The U.S. Supreme Court on Monday ruled 7-1 that confidential Intel documents can be turned over for use in a European antitrust investigation of the chipmaker's business practices.
The case arose out of an antitrust complaint that Advanced Micro Devices, Intel's archrival, filed with the European Union's Directorate-General for Competition. Filed in the early part of the decade, AMD alleged that Intel unfairly used marketing funds to prevent competitors from landing deals with PC makers. AMD recommended that the EU seek documents that Intel had filed in an unrelated private antitrust case in an Alabama federal court.

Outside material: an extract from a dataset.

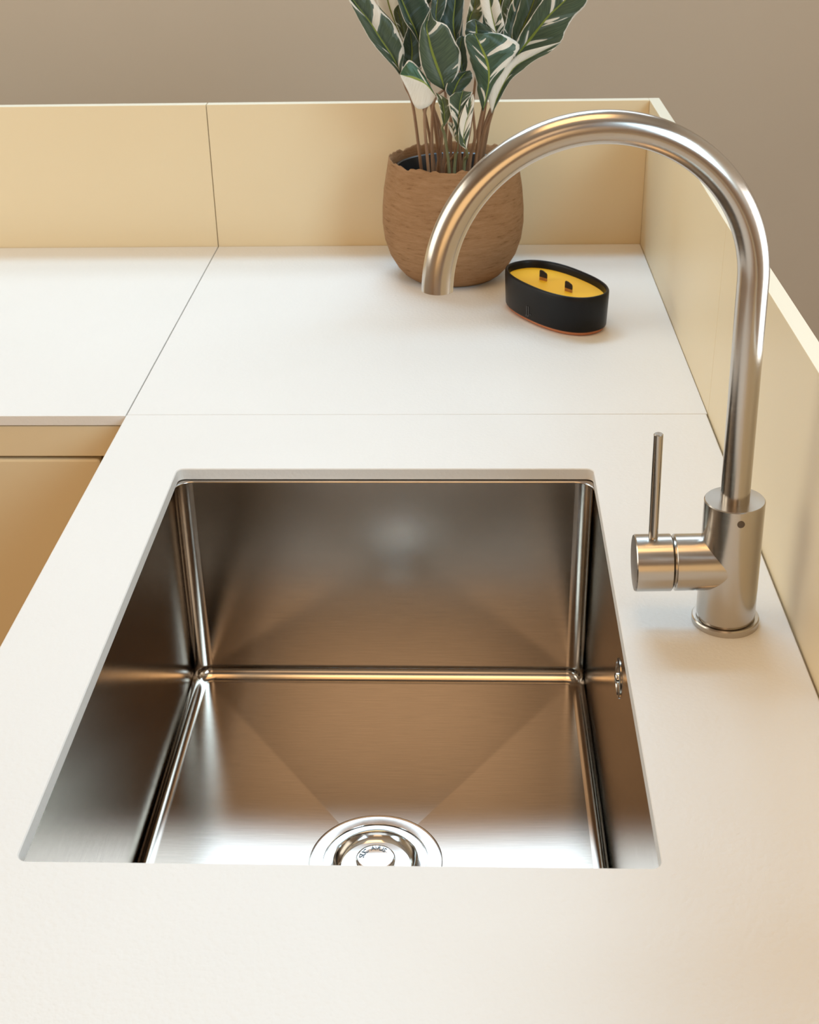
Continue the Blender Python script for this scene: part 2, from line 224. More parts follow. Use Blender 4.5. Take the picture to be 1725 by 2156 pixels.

Monday's ruling by the high court, which gives a California court wide discretion in permitting or refusing AMD's request, could lend more ammunition to the European Commission's ongoing scrutiny of Intel. The investigation was opened in 2001 and had been quiet until this month, when the commission opened a new round of inquiries. Intel had told the U.S. Supreme Court that AMD had only limited rights to seek disclosure of documents, but the court disagreed. Justice Ruth Bader Ginsburg wrote in the majority opinion that federal law "authorizes, but does not require, discovery assistance," and that the lower courts could "determine what, if any, assistance is appropriate" during further proceedings in the case.